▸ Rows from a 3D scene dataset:

____

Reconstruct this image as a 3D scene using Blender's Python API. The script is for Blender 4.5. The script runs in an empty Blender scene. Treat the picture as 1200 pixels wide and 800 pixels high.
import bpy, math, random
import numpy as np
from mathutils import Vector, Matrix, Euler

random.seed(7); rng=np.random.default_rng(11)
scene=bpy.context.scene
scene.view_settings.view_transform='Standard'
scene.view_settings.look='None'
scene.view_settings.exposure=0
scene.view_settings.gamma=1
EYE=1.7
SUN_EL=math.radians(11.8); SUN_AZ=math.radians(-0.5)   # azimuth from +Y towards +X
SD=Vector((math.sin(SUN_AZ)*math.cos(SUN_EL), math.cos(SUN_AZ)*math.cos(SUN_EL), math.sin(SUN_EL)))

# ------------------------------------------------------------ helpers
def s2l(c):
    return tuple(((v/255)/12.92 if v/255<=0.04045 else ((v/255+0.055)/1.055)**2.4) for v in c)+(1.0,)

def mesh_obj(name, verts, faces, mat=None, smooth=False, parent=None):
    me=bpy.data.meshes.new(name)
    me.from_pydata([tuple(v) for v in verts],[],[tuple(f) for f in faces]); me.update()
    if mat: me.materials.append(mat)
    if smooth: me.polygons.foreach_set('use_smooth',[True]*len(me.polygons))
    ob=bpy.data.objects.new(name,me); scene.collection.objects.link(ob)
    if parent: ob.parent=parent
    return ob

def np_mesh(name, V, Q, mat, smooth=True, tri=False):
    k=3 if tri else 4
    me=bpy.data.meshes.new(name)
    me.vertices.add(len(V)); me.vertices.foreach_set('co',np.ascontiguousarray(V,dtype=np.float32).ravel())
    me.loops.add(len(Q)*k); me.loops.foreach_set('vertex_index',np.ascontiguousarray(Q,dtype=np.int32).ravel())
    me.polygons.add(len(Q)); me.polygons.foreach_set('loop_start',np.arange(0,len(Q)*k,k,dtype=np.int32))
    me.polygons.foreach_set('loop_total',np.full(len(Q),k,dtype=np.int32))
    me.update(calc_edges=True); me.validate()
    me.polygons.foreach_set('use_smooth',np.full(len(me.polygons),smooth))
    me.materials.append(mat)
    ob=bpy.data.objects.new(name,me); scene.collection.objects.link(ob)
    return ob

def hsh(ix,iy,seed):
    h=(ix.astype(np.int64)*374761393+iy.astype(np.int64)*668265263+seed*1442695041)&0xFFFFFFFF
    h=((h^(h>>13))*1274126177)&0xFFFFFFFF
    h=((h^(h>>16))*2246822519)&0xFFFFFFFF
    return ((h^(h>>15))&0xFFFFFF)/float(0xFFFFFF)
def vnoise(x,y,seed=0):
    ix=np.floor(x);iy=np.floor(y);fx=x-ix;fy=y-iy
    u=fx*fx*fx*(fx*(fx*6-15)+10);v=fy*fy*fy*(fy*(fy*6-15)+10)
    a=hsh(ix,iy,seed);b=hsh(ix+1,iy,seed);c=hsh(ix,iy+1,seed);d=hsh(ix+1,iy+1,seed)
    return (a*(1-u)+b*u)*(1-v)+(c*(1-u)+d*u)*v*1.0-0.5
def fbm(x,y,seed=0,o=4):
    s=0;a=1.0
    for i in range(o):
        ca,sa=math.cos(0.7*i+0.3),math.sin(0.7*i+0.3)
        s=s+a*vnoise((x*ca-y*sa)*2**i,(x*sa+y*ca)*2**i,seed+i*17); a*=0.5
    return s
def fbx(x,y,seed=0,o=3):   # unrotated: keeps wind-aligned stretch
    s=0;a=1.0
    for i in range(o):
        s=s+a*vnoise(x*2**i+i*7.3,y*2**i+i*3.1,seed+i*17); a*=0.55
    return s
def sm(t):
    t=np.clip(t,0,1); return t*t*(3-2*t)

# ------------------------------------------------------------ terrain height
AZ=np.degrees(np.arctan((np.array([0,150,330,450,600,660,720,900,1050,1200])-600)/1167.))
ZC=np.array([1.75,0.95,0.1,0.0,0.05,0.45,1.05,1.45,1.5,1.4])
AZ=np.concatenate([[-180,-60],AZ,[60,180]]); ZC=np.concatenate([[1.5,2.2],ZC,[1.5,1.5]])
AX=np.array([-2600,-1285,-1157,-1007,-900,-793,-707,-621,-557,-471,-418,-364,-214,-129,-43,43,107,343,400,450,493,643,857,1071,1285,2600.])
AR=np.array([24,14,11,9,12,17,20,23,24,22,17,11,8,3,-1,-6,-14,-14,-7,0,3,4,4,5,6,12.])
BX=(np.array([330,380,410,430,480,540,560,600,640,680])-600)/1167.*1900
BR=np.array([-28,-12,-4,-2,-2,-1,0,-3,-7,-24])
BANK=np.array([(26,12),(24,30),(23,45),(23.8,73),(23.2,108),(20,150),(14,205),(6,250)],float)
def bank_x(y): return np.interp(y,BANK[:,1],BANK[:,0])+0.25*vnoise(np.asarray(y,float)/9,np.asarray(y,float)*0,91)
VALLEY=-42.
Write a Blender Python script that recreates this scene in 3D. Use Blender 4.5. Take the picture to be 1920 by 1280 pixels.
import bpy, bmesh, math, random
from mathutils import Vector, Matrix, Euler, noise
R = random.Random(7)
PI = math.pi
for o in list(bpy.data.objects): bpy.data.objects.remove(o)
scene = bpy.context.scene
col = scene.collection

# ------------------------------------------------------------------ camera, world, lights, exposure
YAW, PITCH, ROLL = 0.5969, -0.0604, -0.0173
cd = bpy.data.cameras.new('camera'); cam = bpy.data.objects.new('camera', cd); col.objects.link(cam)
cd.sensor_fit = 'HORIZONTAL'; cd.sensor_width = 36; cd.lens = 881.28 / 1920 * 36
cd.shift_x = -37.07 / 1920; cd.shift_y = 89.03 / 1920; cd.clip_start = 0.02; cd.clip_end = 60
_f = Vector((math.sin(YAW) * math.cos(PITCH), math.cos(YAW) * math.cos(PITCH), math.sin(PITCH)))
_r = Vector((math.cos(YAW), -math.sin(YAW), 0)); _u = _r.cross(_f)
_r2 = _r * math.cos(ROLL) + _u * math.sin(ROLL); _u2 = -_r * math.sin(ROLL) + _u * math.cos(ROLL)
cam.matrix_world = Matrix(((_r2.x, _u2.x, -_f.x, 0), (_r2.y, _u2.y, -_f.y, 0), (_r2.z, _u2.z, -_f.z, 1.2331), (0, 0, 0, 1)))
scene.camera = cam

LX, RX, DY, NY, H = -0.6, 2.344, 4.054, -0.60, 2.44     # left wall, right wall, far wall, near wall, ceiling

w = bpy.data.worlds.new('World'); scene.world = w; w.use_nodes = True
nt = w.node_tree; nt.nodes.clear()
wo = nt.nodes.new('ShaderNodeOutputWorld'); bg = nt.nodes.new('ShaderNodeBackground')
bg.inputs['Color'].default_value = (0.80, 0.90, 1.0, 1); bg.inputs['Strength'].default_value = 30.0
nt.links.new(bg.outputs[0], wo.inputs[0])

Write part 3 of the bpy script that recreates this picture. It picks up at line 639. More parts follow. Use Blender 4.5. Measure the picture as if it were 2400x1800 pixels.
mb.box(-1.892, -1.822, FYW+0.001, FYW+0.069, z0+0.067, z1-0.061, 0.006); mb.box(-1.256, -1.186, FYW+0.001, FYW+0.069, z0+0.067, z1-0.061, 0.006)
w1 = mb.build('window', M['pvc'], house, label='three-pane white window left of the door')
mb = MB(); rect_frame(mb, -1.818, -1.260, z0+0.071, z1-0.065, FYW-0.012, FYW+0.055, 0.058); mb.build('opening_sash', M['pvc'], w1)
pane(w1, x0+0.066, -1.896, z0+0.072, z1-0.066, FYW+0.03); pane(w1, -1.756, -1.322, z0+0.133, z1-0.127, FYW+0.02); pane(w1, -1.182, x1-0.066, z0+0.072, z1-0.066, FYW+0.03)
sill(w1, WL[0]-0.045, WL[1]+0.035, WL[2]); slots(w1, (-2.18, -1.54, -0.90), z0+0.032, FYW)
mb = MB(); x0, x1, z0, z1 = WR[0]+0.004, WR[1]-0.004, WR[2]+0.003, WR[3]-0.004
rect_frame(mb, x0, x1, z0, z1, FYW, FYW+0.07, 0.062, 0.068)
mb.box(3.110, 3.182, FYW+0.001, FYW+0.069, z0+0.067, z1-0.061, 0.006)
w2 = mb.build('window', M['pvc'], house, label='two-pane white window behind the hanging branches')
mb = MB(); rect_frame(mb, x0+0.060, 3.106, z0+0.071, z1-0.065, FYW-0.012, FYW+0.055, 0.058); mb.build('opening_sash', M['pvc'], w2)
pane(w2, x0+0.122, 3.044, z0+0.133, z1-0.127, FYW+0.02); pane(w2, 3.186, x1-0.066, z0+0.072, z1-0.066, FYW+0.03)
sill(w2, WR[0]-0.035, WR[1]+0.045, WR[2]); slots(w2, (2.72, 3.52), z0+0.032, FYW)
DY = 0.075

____

▸ DIRECTIVE: Repeat word for word the stretch of lines from the one with "Write a Blender" down to the one with "nt.links.new(bg.outputs[0], wo.inputs[0])", both included.

▸ ANSWER FOR THE TASK:
Write a Blender Python script that recreates this scene in 3D. Use Blender 4.5. Take the picture to be 1920 by 1280 pixels.
import bpy, bmesh, math, random
from mathutils import Vector, Matrix, Euler, noise
R = random.Random(7)
PI = math.pi
for o in list(bpy.data.objects): bpy.data.objects.remove(o)
scene = bpy.context.scene
col = scene.collection

# ------------------------------------------------------------------ camera, world, lights, exposure
YAW, PITCH, ROLL = 0.5969, -0.0604, -0.0173
cd = bpy.data.cameras.new('camera'); cam = bpy.data.objects.new('camera', cd); col.objects.link(cam)
cd.sensor_fit = 'HORIZONTAL'; cd.sensor_width = 36; cd.lens = 881.28 / 1920 * 36
cd.shift_x = -37.07 / 1920; cd.shift_y = 89.03 / 1920; cd.clip_start = 0.02; cd.clip_end = 60
_f = Vector((math.sin(YAW) * math.cos(PITCH), math.cos(YAW) * math.cos(PITCH), math.sin(PITCH)))
_r = Vector((math.cos(YAW), -math.sin(YAW), 0)); _u = _r.cross(_f)
_r2 = _r * math.cos(ROLL) + _u * math.sin(ROLL); _u2 = -_r * math.sin(ROLL) + _u * math.cos(ROLL)
cam.matrix_world = Matrix(((_r2.x, _u2.x, -_f.x, 0), (_r2.y, _u2.y, -_f.y, 0), (_r2.z, _u2.z, -_f.z, 1.2331), (0, 0, 0, 1)))
scene.camera = cam

LX, RX, DY, NY, H = -0.6, 2.344, 4.054, -0.60, 2.44     # left wall, right wall, far wall, near wall, ceiling

w = bpy.data.worlds.new('World'); scene.world = w; w.use_nodes = True
nt = w.node_tree; nt.nodes.clear()
wo = nt.nodes.new('ShaderNodeOutputWorld'); bg = nt.nodes.new('ShaderNodeBackground')
bg.inputs['Color'].default_value = (0.80, 0.90, 1.0, 1); bg.inputs['Strength'].default_value = 30.0
nt.links.new(bg.outputs[0], wo.inputs[0])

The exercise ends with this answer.